Wir haben als Verwaltungsvertreterinnen und -vertreter grosses
Interesse daran geaeussert, dass fuer die organisatorisch
erforderlichen Sicherheitsmassnahmen eine Art
ORGANISATORISCHES REZEPTBUCH zusammengestellt wird.
Ansaetze dazu sind in der Tagung aufgezeigt worden. Sie sollten von
der Nutzergruppe Hochschulverwaltung des DFN-Vereins
weiterverfolgt werden. Auch an die HIS-GmbH werden in diesem
Bereich Erwartungen gestellt.

Die erforderlichen technischen Massnahmen kann man grob wie
folgt gruppieren:
* innerhalb eines sicheren Subnetzes: z.B. gute Passwortvergabe
* von/nach aussen: z.B. Firewall-Rechner
* von sicherem Subnetz ueber oeffentliches Netz zu sicherem
   Subnetz: z.B. Verschluesselung

Wir haben an einigen vorgefuehrten Beispielen gesehen, dass es
Verfahren gibt, die praktisch einsetzbar sind. Auch hier ist der
Wunsch laut geworden, praktisch handhabbare Loesungen in einer
Art WERKZEUGKISTE zur Verfuegung zu haben. Es geht jetzt
darum diese Verfahren auch in der taeglichen Hochschul-
Verwaltungs-Praxis anzuwenden.

Zur praktischen Realisierung gehoeren zwei Schritte:

1. Es sollten sich Hochschulen bereitfinden, Projekte zur Einfuehrung
dieser (organisatorischen und technischen) Loesungen
durchzufuehren. Der DFN-Verein (Prof. Maass), die HIS GmbH (Dr.
Ederleh) haben ihre Bereitschaft erklaert, sich an solchen Projekten
zu beteiligen.

2. In den Hochschulen muss Personal fuer die Betreuung des Netzes
zur Verfuegung gestellt werden. Leider kranken viele Verwaltungs-
DV-Abteilungen und -Sachgebiete an einer Unterausstattung mit
Personal, die noch aus frueheren Zeiten herruehrt. Aus den
Rationalisierungserfolgen durch den Einsatz neuer Medien in den
Verwaltungen muss, wenn die neue Technik denn funktionieren soll,
Personal in die DV-Bereiche verlagert werden.

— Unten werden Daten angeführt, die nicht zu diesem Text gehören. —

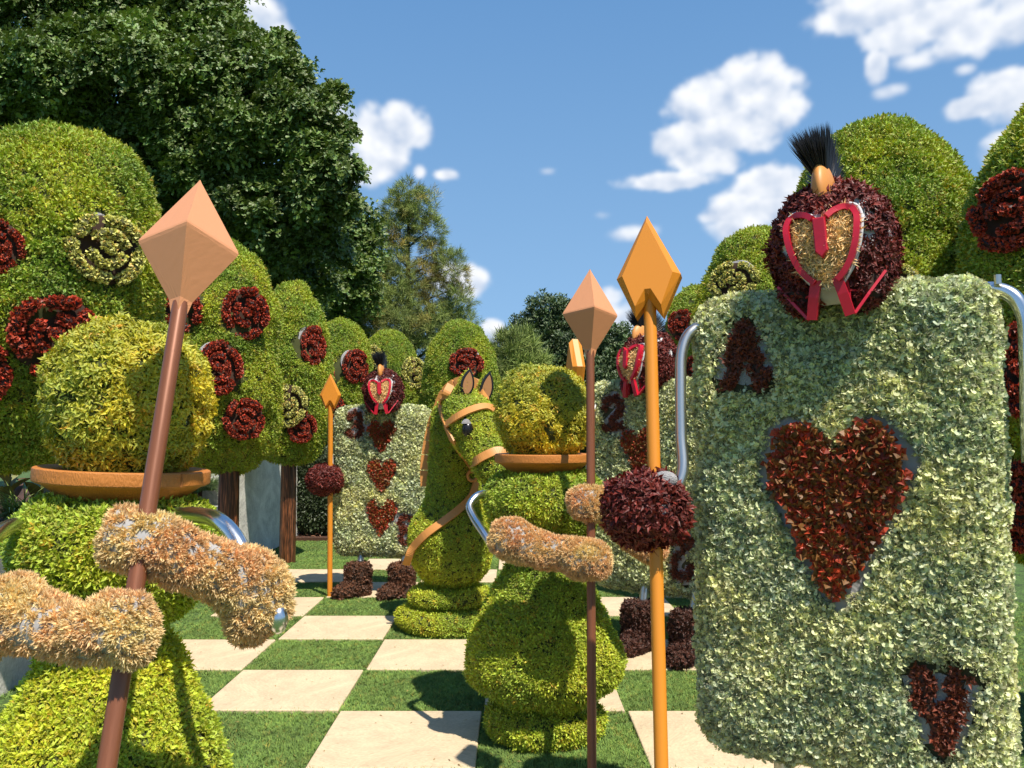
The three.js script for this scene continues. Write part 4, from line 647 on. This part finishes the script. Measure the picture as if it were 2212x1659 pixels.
// ================================================================ TREES, SHRUBS AND PLANTS BEHIND
function leafyTree(name, label, category, base, lumps0, sp, mat, o) {   // lumps: [world centre, radius]
  const t = thing(name, label, category, base, 0, o.group); t.updateMatrixWorld();
  const R = rngOf(seedCount++), ms = [], cs = [], up = V(0, 1, 0), lumps = lumps0.slice();
  if (o.sub) for (const [c, r] of lumps0) for (let i = 0; i < o.sub; i++) { const z = R() * 1.7 - 0.6, a = -R() * 3.4 + 3.3, q = Math.sqrt(Math.max(0, 1 - z * z)), k = r * (0.66 + R() * 0.34); lumps.push([V(c.x + Math.cos(a) * q * k, c.y + z * k * 0.85, c.z + Math.sin(a) * q * k), r * (0.15 + R() * 0.17), 1]); }
  for (const [c, r, isSub] of lumps) {
    const n = Math.floor((isSub ? o.subCount ?? o.count : o.count) * r * r);
    const lc = t.worldToLocal(c.clone());
    for (let i = 0; i < n; i++) {
      const z = R() * 2 - 1, a = R() * 6.283, s = Math.sqrt(1 - z * z), dir = V(s * Math.cos(a), z, s * Math.sin(a));
      const bump = 1 + fbm(dir.x * 2.2 + c.x, dir.y * 2.2 + c.y, dir.z * 2.2 + c.z, 3) * (o.bump ?? 0.9), rr = r * bump * (R() < 0.72 ? 0.82 + R() * 0.26 : 0.35 + R() * 0.55);
      if (bump < (o.gap ?? 0.62)) continue;
      if (dir.z < -0.5 && R() > 0.4) continue;
      const p = lc.clone().addScaledVector(dir, rr * 1).add(V(0, 0, 0)); p.y = lc.y + dir.y * rr * (o.flat ?? 0.9);
      const nd = dir.clone().multiplyScalar(o.out ?? 0.7).add(V(R() - 0.5, R() * 0.9 + (o.lift ?? 0), R() - 0.5)).normalize(), q = new THREE.Quaternion().setFromUnitVectors(up, nd).multiply(_q.setFromAxisAngle(up, R() * 6.28)), k = lerp(0.7, 1.25, R());
      ms.push(new THREE.Matrix4().compose(p, q, V(k, k, k)));
      const sh = 1 + (R() - 0.5) * 0.4 + fbm(c.x + p.x * 0.4, p.y * 0.4, p.z * 0.4, 2) * 0.8, br = o.brown ? smooth(fbm(p.x * 1.3 + 9, p.y * 1.3, p.z * 1.3, 2), -0.02, 0.3) * o.brown : 0;
      cs.push(sh * (1 + br * 1.3), sh * (1 - br * 0.1), sh * (1 - br * 0.1));
    }
  }
  const im = new THREE.InstancedMesh(sp, mat, ms.length); ms.forEach((m, i) => im.setMatrixAt(i, m)); im.instanceColor = new THREE.InstancedBufferAttribute(new Float32Array(cs), 3); im.name = 'crown'; im.userData.kind = 'stuff'; t.add(im);
  if (o.trunk) {
    const [top, r0, r1] = o.trunk, tp = t.worldToLocal(top.clone());
    part('trunk', limbTrunk([V(0, 0, 0), V(tp.x * 0.3 + 0.05, tp.y * 0.35, tp.z * 0.35), V(tp.x * 0.7 - 0.04, tp.y * 0.7, tp.z * 0.7), tp], r0, r1), barkMat, t);
    const bs = []; for (const [c, r] of lumps0) { const lc = t.worldToLocal(c.clone()), y0 = clamp(lc.y - r * 0.8 - Math.hypot(lc.x, lc.z) * 0.25, tp.y * 0.12, tp.y * 0.95), k = y0 / tp.y, a = V(tp.x * k, y0, tp.z * k); bs.push(limbTrunk([a, a.clone().lerp(lc, 0.5).add(V(0, r * 0.1, 0)), lc], lerp(r0, r1, k) * 0.45, o.twig ?? 0.03, 6)); }
    part('branches', mergeGeometries(bs), barkMat, t);
  }
  return t;
}
const barkTex = noiseTex(256, (u, v) => { const k = 0.6 + wrapN(u, v * 0.3 % 1, 30, 4) * 1.4; return [0.34 * k, 0.27 * k, 0.2 * k]; }, true);
const barkMat = std(0xffffff, 0.95, { map: barkTex });
function limbTrunk(pts, r0, r1, seg = 10) {
  const c = new THREE.CatmullRomCurve3(pts), n = 14, fr = c.computeFrenetFrames(n, false), pos = [], uv = [], idx = [];
  for (let i = 0; i <= n; i++) { const t = i / n, p = c.getPoint(t), r = lerp(r0, r1, t); for (let j = 0; j <= seg; j++) { const a = j / seg * 6.2832, v = p.clone().addScaledVector(fr.normals[i], Math.cos(a) * r).addScaledVector(fr.binormals[i], Math.sin(a) * r); pos.push(v.x, v.y, v.z); uv.push(j / seg * 2, t * 4); } }
  for (let i = 0; i < n; i++) for (let j = 0; j < seg; j++) { const a = i * (seg + 1) + j, b = a + 1, d = a + seg + 1; idx.push(a, b, d, b, d + 1, d); }
  const g = new THREE.BufferGeometry(); g.setAttribute('position', new THREE.Float32BufferAttribute(pos, 3)); g.setAttribute('uv', new THREE.Float32BufferAttribute(uv, 2)); g.setIndex(idx); g.computeVertexNormals(); return g;
}
const lump = (px, py, r, d) => [P(px, py, d), r * d / F];
{
  const big = [[60, 60, 130, 19], [190, 30, 120, 19.5], [330, 40, 110, 20], [430, 90, 95, 19], [520, 150, 90, 18.5], [590, 190, 85, 18], [640, 280, 85, 17.5], [680, 370, 85, 17.5], [690, 440, 70, 17.5], [560, 330, 110, 18], [440, 240, 120, 18], [300, 180, 130, 18], [150, 190, 130, 18], [30, 200, 110, 18], [480, 420, 110, 18.5], [590, 470, 100, 18], [660, 540, 80, 18.5], [520, 540, 110, 19], [350, 330, 120, 18.5], [200, 330, 120, 19], [400, 480, 120, 19], [60, 330, 110, 19], [400, -40, 110, 20], [250, -60, 130, 20], [80, -60, 140, 20], [460, 10, 50, 19.5], [640, 620, 80, 20], [560, 640, 90, 20.5], [735, 300, 28, 17.5], [720, 220, 32, 18], [755, 380, 26, 17.5], [-60, 120, 130, 19], [-60, 300, 120, 19], [470, 600, 100, 20], [610, 110, 28, 18.5], [745, 455, 28, 18]].map((a) => lump(...a));
  leafyTree('oak_tree', 'tall dark green oak tree filling the upper left of the sky', 'tree', G(330, 19), big, SPRIG.oak, M.oak, { count: 330, sub: 18, subCount: 2500, trunk: [P(340, 200, 19), 0.42, 0.12], flat: 0.8, gap: 0.78, bump: 1.3, lift: 0.35 });
  const small = [[770, 490, 45, 22], [735, 540, 60, 22], [800, 540, 26, 22], [760, 590, 50, 22], [700, 600, 60, 22.5], [715, 660, 60, 22.5], [780, 640, 40, 22]].map((a) => lump(...a));
  leafyTree('broadleaf_tree', 'smaller lighter green broadleaf tree between the oak and the conifer', 'tree', G(735, 22), small, SPRIG.oak, M.oak, { count: 420, sub: 9, subCount: 1500, trunk: [P(745, 560, 22), 0.16, 0.04], gap: 0.75, bump: 1.2 });
  const con = [[878, 425, 30, 24], [905, 450, 34, 24], [858, 455, 32, 24], [925, 500, 32, 24], [850, 498, 34, 24], [890, 490, 26, 24.4], [935, 548, 26, 24], [845, 545, 34, 24], [918, 590, 28, 24], [860, 585, 32, 23.7], [936, 605, 20, 24], [975, 580, 33, 23.6], [962, 560, 16, 23.8], [982, 625, 12, 23.7], [993, 648, 27, 23.6], [985, 668, 20, 23.8], [962, 690, 30, 23.6], [1005, 700, 24, 23.6], [925, 665, 40, 23.8], [880, 650, 46, 23.8], [830, 640, 50, 23.8], [790, 650, 44, 23.8], [750, 690, 44, 23.8], [805, 705, 56, 23.4], [865, 715, 54, 23.4], [925, 720, 48, 23.4], [970, 730, 36, 23.4], [820, 590, 28, 24], [700, 720, 44, 24], [735, 640, 34, 24.2], [900, 780, 60, 24], [810, 770, 60, 24], [990, 770, 40, 24]].map((a) => lump(...a));
  leafyTree('conifer_tree', 'open brownish green conifer right of the oak with sky between its branches', 'tree', G(885, 24), con, SPRIG.needle, M.needle, { count: 800, brown: 0.45, trunk: [P(884, 410, 24), 0.17, 0.02], twig: 0.012, bump: 1.3, gap: 0.76, out: 1.1 });
  const sh1 = [[1185, 690, 50, 17], [1150, 730, 52, 17], [1225, 740, 60, 17], [1180, 780, 70, 17], [1275, 780, 60, 17.4], [1240, 690, 40, 17.2], [1300, 830, 70, 17.4], [1200, 850, 70, 17.3]].map((a) => lump(...a));
  const s1 = leafyTree('dark_shrub', 'dense dark green shrub with upright shoots behind the middle pawn', 'shrub', G(1200, 17), sh1, SPRIG.shrub, M.oak, { count: 3000, trunk: [P(1200, 760, 17), 0.1, 0.03], lift: 0.5 });
  { const R = rngOf(61), gs = []; for (let i = 0; i < 60; i++) { const px = 1120 + R() * 190, py = 690 - 60 * Math.exp(-Math.pow((px - 1185) / 45, 2)) - R() * 12, b = s1.worldToLocal(P(px + (R() - 0.5) * 20, py + 70, 17)), a = s1.worldToLocal(P(px, py + R() * 26, 17)); for (let k = 0; k < 12; k++) { const g = leafGeo(0.085, 0.03); g.rotateX(-1 + R() * 0.6); g.rotateY(R() * 6.28); const q = b.clone().lerp(a, k / 11); g.translate(q.x, q.y, q.z); gs.push(tint(g, [0.06, 0.1, 0.025])); } } const g = mergeGeometries(gs); g.computeVertexNormals(); part('shoots', g, M.oak, s1).userData.kind = 'stuff'; }
  const sh2 = [[1110, 760, 42, 15.6], [1095, 800, 46, 15.6], [1140, 800, 40, 15.5], [1120, 850, 60, 15.6]].map((a) => lump(...a));
  leafyTree('olive_shrub', 'yellowish green shrub behind the head of the horse', 'shrub', G(1115, 15.6), sh2, SPRIG.needle, M.needle, { count: 1500, trunk: [P(1115, 800, 15.6), 0.07, 0.02], lift: 0.4 });
  const sh3 = [[1310, 750, 50, 15], [1345, 790, 60, 15], [1300, 820, 60, 14.8], [1390, 760, 50, 15.2], [1350, 860, 70, 15]].map((a) => lump(...a));
  leafyTree('mid_green_shrub', 'mid green shrub behind the two card and the copper spear point', 'shrub', G(1340, 15), sh3, SPRIG.shrub, M.oak, { count: 3000, trunk: [P(1340, 800, 15), 0.08, 0.02], lift: 0.4 });
  // clipped hedge behind the three card
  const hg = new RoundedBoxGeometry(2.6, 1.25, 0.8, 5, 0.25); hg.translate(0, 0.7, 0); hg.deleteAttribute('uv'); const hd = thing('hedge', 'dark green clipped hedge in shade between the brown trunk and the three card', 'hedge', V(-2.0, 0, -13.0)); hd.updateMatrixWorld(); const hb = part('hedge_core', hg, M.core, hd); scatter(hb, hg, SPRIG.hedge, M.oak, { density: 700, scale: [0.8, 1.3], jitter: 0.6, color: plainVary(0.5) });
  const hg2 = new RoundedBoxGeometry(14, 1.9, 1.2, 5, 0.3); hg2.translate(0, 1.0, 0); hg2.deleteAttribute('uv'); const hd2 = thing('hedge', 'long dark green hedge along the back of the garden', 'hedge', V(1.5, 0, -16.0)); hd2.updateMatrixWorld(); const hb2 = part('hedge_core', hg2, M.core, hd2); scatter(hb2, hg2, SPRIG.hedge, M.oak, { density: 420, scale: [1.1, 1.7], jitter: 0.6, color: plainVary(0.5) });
}
// canna and grasses in the bed behind the left wall
{
  const R = rngOf(71);
  const blade = (len, w, bend, n = 8) => { const pos = [], idx = []; for (let i = 0; i <= n; i++) { const t = i / n, ww = w * Math.sin(Math.PI * Math.pow(t * 0.94 + 0.04, 0.75)), y = len * t * (1 - bend * t * 0.35), z = len * bend * t * t; pos.push(-ww, y + ww * 0.25, z, 0, y, z, ww, y + ww * 0.25, z); } for (let i = 0; i < n; i++) for (let j = 0; j < 2; j++) { const a = i * 3 + j; idx.push(a, a + 1, a + 3, a + 1, a + 4, a + 3); } let g = new THREE.BufferGeometry(); g.setAttribute('position', new THREE.Float32BufferAttribute(pos, 3)); g.setIndex(idx); g.computeVertexNormals(); return g; };
  const cannaMats = [std(rgb(0.12, 0.13, 0.035), 0.5, { side: THREE.DoubleSide }), std(rgb(0.17, 0.09, 0.045), 0.5, { side: THREE.DoubleSide }), std(rgb(0.2, 0.2, 0.08), 0.5, { side: THREE.DoubleSide })];
  const canna = (px, d, h, label, flower) => {
    const b = G(px, d); b.y = 0.94; const t = thing('canna_plant', label, 'plant', b);
    part('stem', rod(V(0, 0, 0), V(0.03, h, 0), 0.014, 8), cannaMats[0], t);
    for (let i = 0; i < 9; i++) { const g = blade(0.34 + R() * 0.2, 0.045 + R() * 0.025, 0.3 + R() * 0.6), l = part('leaf', g, cannaMats[Math.floor(R() * 3)], t); l.position.set(0.01, h * (0.1 + 0.085 * i), 0); l.rotation.set(0, i * 2.4 + R(), 0, 'YXZ'); l.rotateX(0.35 + R() * 0.35); }
    if (flower) { const gs = []; for (let i = 0; i < 10; i++) { const g = blade(0.09, 0.022, 0.5, 4); g.rotateX(0.2 + R() * 0.8); g.rotateY(i * 2.4); g.translate(0.03, h + 0.02, 0); gs.push(g); } part('flower', mergeGeometries(gs), std(rgb(0.75, 0.28, 0.12), 0.6, { side: THREE.DoubleSide }), t); }
  };
  canna(18, 6.5, 0.5, 'canna plant with long bronze leaves at the left edge behind the wall', false);
  canna(92, 6.7, 0.58, 'canna plant with a peach flower behind the front left pawn', true);
  canna(140, 7.0, 0.5, 'bronze leaved canna plant half hidden by the head of the left pawn', false);
  const tuft = (px, d, label, col, n, len) => { const b = G(px, d); b.y = 0.94; const t = thing('ornamental_grass', label, 'grass plant', b), gs = []; for (let i = 0; i < n; i++) { const g = blade(len * (0.6 + R() * 0.6), 0.0045, 0.5 + R() * 0.9, 6); g.rotateX(R() * 0.6); g.rotateY(R() * 6.28); g.translate((R() - 0.5) * 0.14, 0, (R() - 0.5) * 0.14); const k = 0.7 + R() * 0.6; gs.push(tint(g, [col[0] * k, col[1] * k, col[2] * k])); } const f = part('blades', mergeGeometries(gs), M.grass, t); f.userData.kind = 'stuff'; };
  tuft(48, 6.2, 'arching bright green grass tuft on the low wall at the left edge', [0.22, 0.3, 0.045], 420, 0.36);
  tuft(420, 9.3, 'small grassy tuft behind the collar of the left pawn', [0.16, 0.24, 0.05], 260, 0.4);
  tuft(452, 9.6, 'green grass tuft on the wall beside the trunk', [0.14, 0.22, 0.05], 220, 0.3);
}

scene.traverse((o) => { if (o.isMesh) { o.castShadow = true; o.receiveShadow = true; } });
renderer.render(scene, camera);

Insgesamt kann die Tagung in Kaiserslautern als Erfolg gewertet
werden. Auch die Hochschulverwaltungen sollten die sich bietenden
Moeglichkeiten fuer offene Kommunikation in offenen Netzen
nutzen. Nachdem nun auch fuer den sicherheitsrelevanten Teil der
Verwaltungskommunikation praktische Loesungen zum Schutz
vorliegen, gibt es keinen Grund, noch laenger zu warten.